Former Trump campaign adviser George Papadopoulos has fallen under new investigation -- and a reporter who helped break the story explains the latest revelations.
Papadopoulos was released earlier this month after serving 12 days in prison for lying to FBI agents, and he announced an intention to run for Congress in 2020, but Atlantic reporter Natasha Bertrand described a letter she obtained that may have launched a fresh look at his activity shortly after the 2016 election.
"This was written by a former confidant of George Papadopoulos who has come forward to the House Intelligence Committee and to the FBI," Bertrand told MSNBC, "to say she has information about his alleged interactions after the election that may have had ties to Russian officials and he was trying to do some big business deal that would, quote-unquote, set himself up for life."
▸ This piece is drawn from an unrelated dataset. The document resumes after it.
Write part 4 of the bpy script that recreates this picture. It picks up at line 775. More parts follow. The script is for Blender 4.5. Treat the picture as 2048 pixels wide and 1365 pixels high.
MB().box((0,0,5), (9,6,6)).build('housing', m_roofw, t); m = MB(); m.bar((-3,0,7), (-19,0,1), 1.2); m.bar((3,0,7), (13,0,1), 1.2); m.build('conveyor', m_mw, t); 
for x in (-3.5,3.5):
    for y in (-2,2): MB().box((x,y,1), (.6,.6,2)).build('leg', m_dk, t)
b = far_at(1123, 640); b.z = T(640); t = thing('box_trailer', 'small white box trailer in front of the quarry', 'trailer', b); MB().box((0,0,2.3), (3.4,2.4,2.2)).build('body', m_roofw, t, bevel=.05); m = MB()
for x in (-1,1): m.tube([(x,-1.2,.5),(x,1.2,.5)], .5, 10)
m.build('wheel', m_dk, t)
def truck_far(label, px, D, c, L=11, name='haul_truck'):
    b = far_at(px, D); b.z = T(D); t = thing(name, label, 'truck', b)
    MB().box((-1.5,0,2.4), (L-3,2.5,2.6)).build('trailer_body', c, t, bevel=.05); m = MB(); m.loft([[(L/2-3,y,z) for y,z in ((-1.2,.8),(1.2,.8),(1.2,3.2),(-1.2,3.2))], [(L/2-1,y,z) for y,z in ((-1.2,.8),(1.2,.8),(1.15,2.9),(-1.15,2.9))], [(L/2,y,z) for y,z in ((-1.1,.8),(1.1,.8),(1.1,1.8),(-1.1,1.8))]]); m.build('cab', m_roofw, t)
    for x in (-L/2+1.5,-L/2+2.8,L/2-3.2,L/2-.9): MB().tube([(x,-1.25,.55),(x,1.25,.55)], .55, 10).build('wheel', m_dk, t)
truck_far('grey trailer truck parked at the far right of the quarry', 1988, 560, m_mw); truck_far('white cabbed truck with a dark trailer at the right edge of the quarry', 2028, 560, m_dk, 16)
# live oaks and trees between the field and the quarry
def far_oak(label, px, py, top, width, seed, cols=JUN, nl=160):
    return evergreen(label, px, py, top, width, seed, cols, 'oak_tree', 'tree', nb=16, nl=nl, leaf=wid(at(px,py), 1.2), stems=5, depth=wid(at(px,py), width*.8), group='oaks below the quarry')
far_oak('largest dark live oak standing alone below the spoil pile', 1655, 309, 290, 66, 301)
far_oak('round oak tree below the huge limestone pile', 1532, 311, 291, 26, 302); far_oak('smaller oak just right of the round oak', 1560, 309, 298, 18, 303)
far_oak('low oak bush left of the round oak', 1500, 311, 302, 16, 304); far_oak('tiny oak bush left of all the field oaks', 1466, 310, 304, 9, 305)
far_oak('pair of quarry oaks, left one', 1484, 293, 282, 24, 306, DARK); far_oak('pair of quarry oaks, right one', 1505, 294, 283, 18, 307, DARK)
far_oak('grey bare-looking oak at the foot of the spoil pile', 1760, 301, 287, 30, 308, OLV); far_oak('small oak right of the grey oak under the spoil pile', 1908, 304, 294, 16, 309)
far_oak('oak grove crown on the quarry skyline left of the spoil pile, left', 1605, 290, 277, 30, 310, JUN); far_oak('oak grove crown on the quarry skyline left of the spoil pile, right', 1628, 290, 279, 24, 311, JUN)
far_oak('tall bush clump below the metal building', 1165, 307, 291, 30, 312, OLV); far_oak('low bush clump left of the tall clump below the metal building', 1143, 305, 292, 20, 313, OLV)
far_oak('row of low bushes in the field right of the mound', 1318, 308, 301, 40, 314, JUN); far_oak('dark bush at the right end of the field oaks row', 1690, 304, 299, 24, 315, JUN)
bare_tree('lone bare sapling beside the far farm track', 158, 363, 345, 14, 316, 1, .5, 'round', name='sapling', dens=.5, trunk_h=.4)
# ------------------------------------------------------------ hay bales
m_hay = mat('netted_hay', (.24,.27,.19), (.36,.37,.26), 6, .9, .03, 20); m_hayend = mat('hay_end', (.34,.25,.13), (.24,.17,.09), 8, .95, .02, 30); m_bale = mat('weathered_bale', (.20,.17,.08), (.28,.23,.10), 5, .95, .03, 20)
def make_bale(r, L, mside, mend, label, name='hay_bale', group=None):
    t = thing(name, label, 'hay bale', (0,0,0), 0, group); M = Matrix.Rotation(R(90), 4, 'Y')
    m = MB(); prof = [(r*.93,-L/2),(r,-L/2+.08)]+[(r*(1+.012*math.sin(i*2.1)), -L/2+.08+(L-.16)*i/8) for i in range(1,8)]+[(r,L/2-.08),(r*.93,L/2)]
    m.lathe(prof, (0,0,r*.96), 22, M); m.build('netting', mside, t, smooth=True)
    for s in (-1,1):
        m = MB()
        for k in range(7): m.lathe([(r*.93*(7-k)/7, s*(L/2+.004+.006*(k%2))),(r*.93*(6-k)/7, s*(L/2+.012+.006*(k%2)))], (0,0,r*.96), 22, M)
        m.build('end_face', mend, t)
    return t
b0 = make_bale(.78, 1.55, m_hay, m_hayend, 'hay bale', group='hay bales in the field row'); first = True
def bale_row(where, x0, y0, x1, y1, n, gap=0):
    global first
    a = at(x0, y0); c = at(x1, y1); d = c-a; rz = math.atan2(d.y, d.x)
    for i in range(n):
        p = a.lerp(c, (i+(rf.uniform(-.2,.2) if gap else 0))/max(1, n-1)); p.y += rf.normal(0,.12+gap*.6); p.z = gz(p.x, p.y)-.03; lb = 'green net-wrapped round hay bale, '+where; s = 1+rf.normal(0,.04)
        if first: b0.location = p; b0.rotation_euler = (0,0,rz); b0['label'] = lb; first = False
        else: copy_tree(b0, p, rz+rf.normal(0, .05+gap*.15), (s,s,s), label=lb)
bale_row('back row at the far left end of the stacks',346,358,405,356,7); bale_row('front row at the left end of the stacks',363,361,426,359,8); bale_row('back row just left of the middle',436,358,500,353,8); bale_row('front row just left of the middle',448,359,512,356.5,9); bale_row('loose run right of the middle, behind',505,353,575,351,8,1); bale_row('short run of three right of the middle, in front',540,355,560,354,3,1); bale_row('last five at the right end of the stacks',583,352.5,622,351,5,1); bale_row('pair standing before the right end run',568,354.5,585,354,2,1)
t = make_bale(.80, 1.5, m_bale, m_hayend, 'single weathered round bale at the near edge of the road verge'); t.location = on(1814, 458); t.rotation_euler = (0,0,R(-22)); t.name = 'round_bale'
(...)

Bertrand and investigative reporter Scott Stedman said investigators want to interview the letter's author about those claims.
"They want to understand whether or not George Papadopoulos' ties to Russia are deeper than previously understood," she said. "Of course, he's a central figure in the Russian investigation."
She said Papadopoulos, who raised eyebrows when Trump named him as a foreign policy adviser in March 2016, had sought to downplay his role in the campaign -- but she said he was a central figure in the special counsel probe.
"He was the one who essential sparked the entire Russia investigation, according to reporting we have seen," Bertrand said. "His conversations about learning of the Clinton emails that the Russians apparently had in April of 2016 are what prompted the entire FBI probe to begin with."
She said investigators would want to know whether Papadopoulos told the campaign about his possible post-election business dealings with Russia, and whether Trump kept him in his orbit because of those connections -- and not in spite of them.